Ayer fue lunes
Dices que temes lo peor, que tu marido se pasa las horas encerrado en el salón, con la televisión apagada, las cortinas echadas, todo en silencio; silencio negro que se rompe con suspiros hondos que parecen salir del fondo de un pozo, y otra vez sollozos. Dices que nunca has visto a tu marido llorar, como ahora, porque hace dos semanas, un lunes como ayer, se le rompieron de golpe todos los planes del futuro. Lo han dejado parado. Iba para treinta años en la misma empresa, y lo han dejado parado, sí. A él, a sus cincuenta y pocos; a él, que no le temía a las carreteras heladas, ateridas, del invierno ni al asfalto pegajoso del verano, chicle caliente, y siempre con la misma cantinela, ‘que a ver si os enteráis, que los camioneros somos los que mantenemos un país, que sin nosotros nada funciona’; a él, con toda su veteranía a cuestas, unos discos de Machín en la guantera y al fondo de la cabina, extendida, la bufanda que le regalaron unos amigos en su aniversario de boda: «Miguel, más kilómetros que el Baúl de la Piquer».

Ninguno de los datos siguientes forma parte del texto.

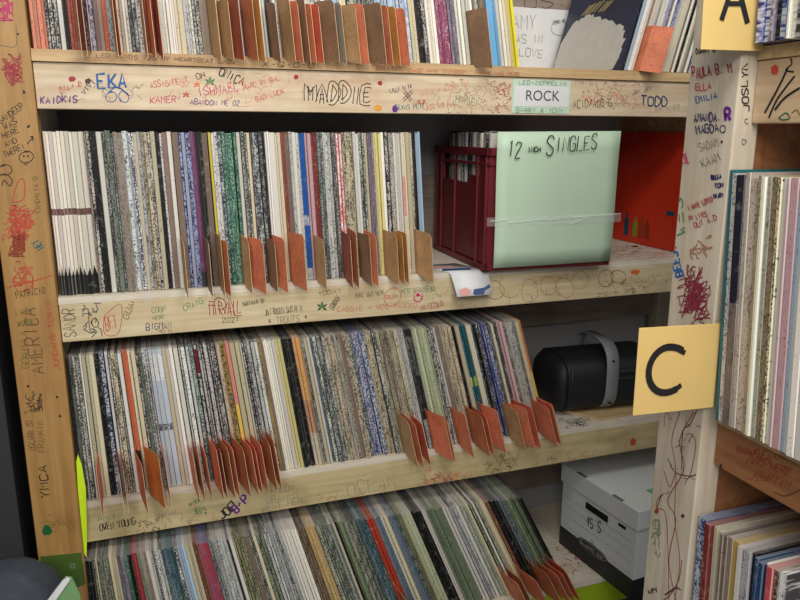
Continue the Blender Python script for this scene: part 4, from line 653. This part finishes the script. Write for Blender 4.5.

Dices que no encuentras palabras de consuelo, que mil veces le has repetido que con el dinero del despido y con tu sueldo de enfermera no vais a pasar apuros, que el piso está pagado y los niños criados; que sí, que todavía viven con vosotros pero habéis tenido suerte, y son chicos formales, trabajadores, y buena gente, que es lo que hace falta; que tu marido siempre lo ha dicho, él, que no tenía estudios, nunca le faltaba el trabajo porque tenía tres carreras, la de la formalidad, la del trabajo y la de la buena gente. Le recuerdas el olfato que tuvo cuando, al final, decidió no meterse en el piso de la playa, que él, desde el camión, sí que vio hace años como se nos echaba encima la crisis, no como el otro, el Zapatero, pero nada, ni el respiro de no tener que hacerle frente ahora a una hipoteca le sirve de consuelo. Y tú ya no sabes qué más decir, ni qué hacer, porque lo ves allí, llorando como al que se le ha muerto el futuro y tiene el cadáver entre sus brazos sin saber qué hacer.
Dices que no quiere salir de casa porque conoce el recorrido de otros vecinos del barrio, que también se quedaron tirados y sólo encontraban consuelo en el bar, y allí se pasaban las horas, empalmando ducados y cervezas, hasta que se les veía caminar, dando tumbos por las aceras, camino de ninguna parte. No quiere que le ocurra igual, conoce bien ese patetismo porque lo ha visto en otros, y prefiere quedarse allí, sentado en el sofá, mascullando el lunes que cuando lo llamaron al despacho y, en vez de la ruta de la semana, le dieron el finiquito. Y tú le preguntas a tus amigos y a tus compañeros de trabajo que cuándo se acabará la crisis, que cuándo habrá otra vez trabajo, y los del sindicato te han dicho que no te hagas muchas esperanzas, que la nueva reforma laboral va a acabar con el trabajo de muchos como tu marido, pero que va a emplear a otros más jóvenes, con contratos laborales y sueldos más bajos.
Dices que le temes a los lunes, otra semana más, otra vez a empezar, a subir una cuesta sin esperanzas, a tragar saliva, a repetir la misma secuencia de angustia en el sofá. Y calculas cuánta gente hay como tú, y a cuántos más los habrán llamado al despacho de personal, porque ayer fue lunes y los periódicos decían que medio millón de personas han sido despedidas sin motivo. Como a tu marido. Sin motivo y sin futuro. Dices que temes lo peor, y eso que ya ha pasado el lunes.